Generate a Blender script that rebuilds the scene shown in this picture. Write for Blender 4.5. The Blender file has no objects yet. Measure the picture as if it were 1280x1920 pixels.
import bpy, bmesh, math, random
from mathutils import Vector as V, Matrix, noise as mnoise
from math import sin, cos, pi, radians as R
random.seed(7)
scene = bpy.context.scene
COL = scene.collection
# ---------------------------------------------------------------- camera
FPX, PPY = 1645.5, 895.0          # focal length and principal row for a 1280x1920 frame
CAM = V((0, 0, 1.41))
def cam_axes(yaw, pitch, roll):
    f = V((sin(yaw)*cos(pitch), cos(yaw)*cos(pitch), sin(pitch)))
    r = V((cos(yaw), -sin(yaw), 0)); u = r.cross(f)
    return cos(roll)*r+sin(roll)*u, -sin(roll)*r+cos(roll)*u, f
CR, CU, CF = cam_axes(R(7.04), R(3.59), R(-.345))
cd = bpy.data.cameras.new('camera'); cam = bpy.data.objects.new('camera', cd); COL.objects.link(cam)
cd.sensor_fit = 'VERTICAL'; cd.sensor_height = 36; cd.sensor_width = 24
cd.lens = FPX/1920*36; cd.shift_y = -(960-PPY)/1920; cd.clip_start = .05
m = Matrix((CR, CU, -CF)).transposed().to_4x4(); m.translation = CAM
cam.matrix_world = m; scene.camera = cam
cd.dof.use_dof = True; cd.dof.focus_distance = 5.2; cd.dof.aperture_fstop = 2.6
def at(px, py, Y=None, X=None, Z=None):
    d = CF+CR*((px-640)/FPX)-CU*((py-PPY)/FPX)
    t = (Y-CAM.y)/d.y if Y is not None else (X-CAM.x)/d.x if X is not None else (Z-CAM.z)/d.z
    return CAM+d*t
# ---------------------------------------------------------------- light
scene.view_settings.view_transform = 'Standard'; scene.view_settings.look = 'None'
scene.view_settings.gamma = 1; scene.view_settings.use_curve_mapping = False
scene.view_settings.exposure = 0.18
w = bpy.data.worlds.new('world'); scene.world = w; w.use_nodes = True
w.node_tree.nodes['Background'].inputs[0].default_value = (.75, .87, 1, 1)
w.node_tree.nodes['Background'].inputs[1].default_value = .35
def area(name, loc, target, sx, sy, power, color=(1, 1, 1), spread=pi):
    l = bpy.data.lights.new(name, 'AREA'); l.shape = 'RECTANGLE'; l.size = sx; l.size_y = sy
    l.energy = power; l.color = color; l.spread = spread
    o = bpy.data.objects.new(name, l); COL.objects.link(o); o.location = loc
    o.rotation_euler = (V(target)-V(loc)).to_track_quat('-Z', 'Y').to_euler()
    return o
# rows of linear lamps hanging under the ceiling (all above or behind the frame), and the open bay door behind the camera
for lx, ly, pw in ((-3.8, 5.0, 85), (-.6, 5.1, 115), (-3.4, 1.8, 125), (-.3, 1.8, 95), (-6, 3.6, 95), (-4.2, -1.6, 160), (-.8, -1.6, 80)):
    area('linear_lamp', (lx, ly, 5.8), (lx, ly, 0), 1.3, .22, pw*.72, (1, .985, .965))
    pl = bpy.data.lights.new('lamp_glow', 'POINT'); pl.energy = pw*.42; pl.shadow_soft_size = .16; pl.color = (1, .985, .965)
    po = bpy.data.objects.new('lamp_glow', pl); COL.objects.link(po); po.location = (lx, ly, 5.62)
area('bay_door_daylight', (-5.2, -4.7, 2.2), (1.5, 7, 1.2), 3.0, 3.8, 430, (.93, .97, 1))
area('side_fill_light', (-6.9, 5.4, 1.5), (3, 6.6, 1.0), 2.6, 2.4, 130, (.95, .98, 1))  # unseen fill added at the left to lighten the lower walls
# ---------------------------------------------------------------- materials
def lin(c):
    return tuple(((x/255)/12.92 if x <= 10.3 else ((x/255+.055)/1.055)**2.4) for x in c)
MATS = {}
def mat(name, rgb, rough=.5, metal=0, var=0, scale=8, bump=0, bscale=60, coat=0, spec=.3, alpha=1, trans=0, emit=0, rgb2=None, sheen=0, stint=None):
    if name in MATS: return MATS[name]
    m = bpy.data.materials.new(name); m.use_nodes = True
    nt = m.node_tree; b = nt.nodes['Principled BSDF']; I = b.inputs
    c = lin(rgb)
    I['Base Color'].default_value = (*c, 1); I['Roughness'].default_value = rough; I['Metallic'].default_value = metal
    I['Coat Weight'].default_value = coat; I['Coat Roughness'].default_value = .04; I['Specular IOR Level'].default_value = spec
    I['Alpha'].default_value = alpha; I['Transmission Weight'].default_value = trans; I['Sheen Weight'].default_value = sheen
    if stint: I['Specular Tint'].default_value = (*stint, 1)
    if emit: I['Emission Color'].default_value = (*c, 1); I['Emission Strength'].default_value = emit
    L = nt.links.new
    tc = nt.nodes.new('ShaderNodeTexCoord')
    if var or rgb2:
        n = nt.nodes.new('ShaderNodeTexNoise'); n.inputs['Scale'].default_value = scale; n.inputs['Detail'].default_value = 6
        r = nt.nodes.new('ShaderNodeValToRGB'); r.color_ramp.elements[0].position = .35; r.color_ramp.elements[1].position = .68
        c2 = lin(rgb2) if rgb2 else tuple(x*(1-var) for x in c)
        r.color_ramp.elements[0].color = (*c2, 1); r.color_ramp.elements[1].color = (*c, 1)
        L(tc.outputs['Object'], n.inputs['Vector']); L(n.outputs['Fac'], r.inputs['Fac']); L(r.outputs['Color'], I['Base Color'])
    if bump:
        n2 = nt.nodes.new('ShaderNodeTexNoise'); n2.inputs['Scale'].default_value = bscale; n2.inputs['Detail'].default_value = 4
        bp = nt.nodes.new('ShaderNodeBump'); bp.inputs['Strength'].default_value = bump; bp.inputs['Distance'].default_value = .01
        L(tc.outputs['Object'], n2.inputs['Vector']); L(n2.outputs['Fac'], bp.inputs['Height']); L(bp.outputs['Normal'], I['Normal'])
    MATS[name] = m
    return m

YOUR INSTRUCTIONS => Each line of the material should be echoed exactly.

RESPONSE TO THIS EXERCISE =>
Generate a Blender script that rebuilds the scene shown in this picture. Write for Blender 4.5. The Blender file has no objects yet. Measure the picture as if it were 1280x1920 pixels.
import bpy, bmesh, math, random
from mathutils import Vector as V, Matrix, noise as mnoise
from math import sin, cos, pi, radians as R
random.seed(7)
scene = bpy.context.scene
COL = scene.collection
# ---------------------------------------------------------------- camera
FPX, PPY = 1645.5, 895.0          # focal length and principal row for a 1280x1920 frame
CAM = V((0, 0, 1.41))
def cam_axes(yaw, pitch, roll):
    f = V((sin(yaw)*cos(pitch), cos(yaw)*cos(pitch), sin(pitch)))
    r = V((cos(yaw), -sin(yaw), 0)); u = r.cross(f)
    return cos(roll)*r+sin(roll)*u, -sin(roll)*r+cos(roll)*u, f
CR, CU, CF = cam_axes(R(7.04), R(3.59), R(-.345))
cd = bpy.data.cameras.new('camera'); cam = bpy.data.objects.new('camera', cd); COL.objects.link(cam)
cd.sensor_fit = 'VERTICAL'; cd.sensor_height = 36; cd.sensor_width = 24
cd.lens = FPX/1920*36; cd.shift_y = -(960-PPY)/1920; cd.clip_start = .05
m = Matrix((CR, CU, -CF)).transposed().to_4x4(); m.translation = CAM
cam.matrix_world = m; scene.camera = cam
cd.dof.use_dof = True; cd.dof.focus_distance = 5.2; cd.dof.aperture_fstop = 2.6
def at(px, py, Y=None, X=None, Z=None):
    d = CF+CR*((px-640)/FPX)-CU*((py-PPY)/FPX)
    t = (Y-CAM.y)/d.y if Y is not None else (X-CAM.x)/d.x if X is not None else (Z-CAM.z)/d.z
    return CAM+d*t
# ---------------------------------------------------------------- light
scene.view_settings.view_transform = 'Standard'; scene.view_settings.look = 'None'
scene.view_settings.gamma = 1; scene.view_settings.use_curve_mapping = False
scene.view_settings.exposure = 0.18
w = bpy.data.worlds.new('world'); scene.world = w; w.use_nodes = True
w.node_tree.nodes['Background'].inputs[0].default_value = (.75, .87, 1, 1)
w.node_tree.nodes['Background'].inputs[1].default_value = .35
def area(name, loc, target, sx, sy, power, color=(1, 1, 1), spread=pi):
    l = bpy.data.lights.new(name, 'AREA'); l.shape = 'RECTANGLE'; l.size = sx; l.size_y = sy
    l.energy = power; l.color = color; l.spread = spread
    o = bpy.data.objects.new(name, l); COL.objects.link(o); o.location = loc
    o.rotation_euler = (V(target)-V(loc)).to_track_quat('-Z', 'Y').to_euler()
    return o
# rows of linear lamps hanging under the ceiling (all above or behind the frame), and the open bay door behind the camera
for lx, ly, pw in ((-3.8, 5.0, 85), (-.6, 5.1, 115), (-3.4, 1.8, 125), (-.3, 1.8, 95), (-6, 3.6, 95), (-4.2, -1.6, 160), (-.8, -1.6, 80)):
    area('linear_lamp', (lx, ly, 5.8), (lx, ly, 0), 1.3, .22, pw*.72, (1, .985, .965))
    pl = bpy.data.lights.new('lamp_glow', 'POINT'); pl.energy = pw*.42; pl.shadow_soft_size = .16; pl.color = (1, .985, .965)
    po = bpy.data.objects.new('lamp_glow', pl); COL.objects.link(po); po.location = (lx, ly, 5.62)
area('bay_door_daylight', (-5.2, -4.7, 2.2), (1.5, 7, 1.2), 3.0, 3.8, 430, (.93, .97, 1))
area('side_fill_light', (-6.9, 5.4, 1.5), (3, 6.6, 1.0), 2.6, 2.4, 130, (.95, .98, 1))  # unseen fill added at the left to lighten the lower walls
# ---------------------------------------------------------------- materials
def lin(c):
    return tuple(((x/255)/12.92 if x <= 10.3 else ((x/255+.055)/1.055)**2.4) for x in c)
MATS = {}
def mat(name, rgb, rough=.5, metal=0, var=0, scale=8, bump=0, bscale=60, coat=0, spec=.3, alpha=1, trans=0, emit=0, rgb2=None, sheen=0, stint=None):
    if name in MATS: return MATS[name]
    m = bpy.data.materials.new(name); m.use_nodes = True
    nt = m.node_tree; b = nt.nodes['Principled BSDF']; I = b.inputs
    c = lin(rgb)
    I['Base Color'].default_value = (*c, 1); I['Roughness'].default_value = rough; I['Metallic'].default_value = metal
    I['Coat Weight'].default_value = coat; I['Coat Roughness'].default_value = .04; I['Specular IOR Level'].default_value = spec
    I['Alpha'].default_value = alpha; I['Transmission Weight'].default_value = trans; I['Sheen Weight'].default_value = sheen
    if stint: I['Specular Tint'].default_value = (*stint, 1)
    if emit: I['Emission Color'].default_value = (*c, 1); I['Emission Strength'].default_value = emit
    L = nt.links.new
    tc = nt.nodes.new('ShaderNodeTexCoord')
    if var or rgb2:
        n = nt.nodes.new('ShaderNodeTexNoise'); n.inputs['Scale'].default_value = scale; n.inputs['Detail'].default_value = 6
        r = nt.nodes.new('ShaderNodeValToRGB'); r.color_ramp.elements[0].position = .35; r.color_ramp.elements[1].position = .68
        c2 = lin(rgb2) if rgb2 else tuple(x*(1-var) for x in c)
        r.color_ramp.elements[0].color = (*c2, 1); r.color_ramp.elements[1].color = (*c, 1)
        L(tc.outputs['Object'], n.inputs['Vector']); L(n.outputs['Fac'], r.inputs['Fac']); L(r.outputs['Color'], I['Base Color'])
    if bump:
        n2 = nt.nodes.new('ShaderNodeTexNoise'); n2.inputs['Scale'].default_value = bscale; n2.inputs['Detail'].default_value = 4
        bp = nt.nodes.new('ShaderNodeBump'); bp.inputs['Strength'].default_value = bump; bp.inputs['Distance'].default_value = .01
        L(tc.outputs['Object'], n2.inputs['Vector']); L(n2.outputs['Fac'], bp.inputs['Height']); L(bp.outputs['Normal'], I['Normal'])
    MATS[name] = m
    return m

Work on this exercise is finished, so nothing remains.